Universal to make first French film with Gainsbourg biopic
Last Updated: Tuesday, November 25, 2008 | 12:53 PM ET
CBC News
French singer Serge Gainsbourg and his daughter Charlotte are shown together in Paris on Feb. 23, 1986. Gainsbourg died in 1991. (Frederic de la Mure CMC/PN/Reuters)Hollywood studio Universal is venturing for the first time into the French-language film market with a biopic about singer, actor and musical innovator Serge Gainsbourg.
Serge Gainsbourg (Vie Heroique), will be directed by graphic novelist Joann Sfar.
"Sfar's cutting-edge creativity and unique take on the character of Serge Gainsbourg is what really drew us to this project," the head of Universal Pictures International Studio, Christian Grass, told Variety magazine.
This will mark the 37-year-old storyteller's first film. Sfar's graphic novels tend to reference his Jewish heritage with works such as Le chat du rabbin (The Rabbi's Cat) and Les olives noires (Black Olives) — a series about a Jewish child in Palestine at the time of Jesus.

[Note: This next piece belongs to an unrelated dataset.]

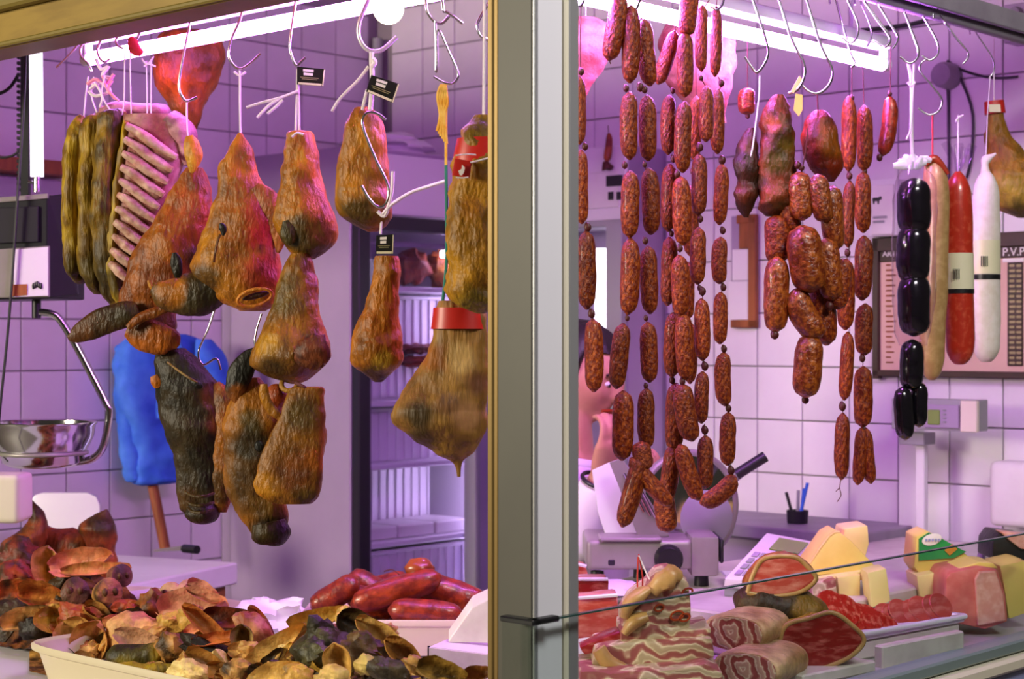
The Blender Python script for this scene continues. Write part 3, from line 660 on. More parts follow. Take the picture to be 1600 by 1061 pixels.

The movie will chronicle Gainsbourg from his youth growing up in 1940s Nazi-occupied Paris and follow his life as a hard-living showman. Gainsbourg was the child of Jewish refugees who fled to France in 1917 during the Bolshevik Revolution.
Eric Elmosnino has been tapped to play the chanteur who was as famous for his glamorous lovers, which included the likes of Brigitte Bardot and Jane Birkin, as for his songs. French model Laetitia Casta will play Bardot while Mylene Jampanoi will portray his final partner, Bambou (real name Caroline von Paulus). There's no word yet on who will play Birkin.
He scandalized the music world many times with his audacious recordings including one in which Birkin sighed erotically — Je t'aime ... moi non plus — and another duet with his daughter Charlotte about incest. Charlotte is now a well-known actress in France.
In his later years, Gainsbourg would often appear on television shows or on stage drunk.
Former French president Francois Mitterand described Gainsbourg, who died in 1991 at age 62 of a heart attack, as a man who had "elevated the song to the level of art."
The film will begin shooting for 13 weeks in January in Paris and is expected to unspool in French cinemas in 2010.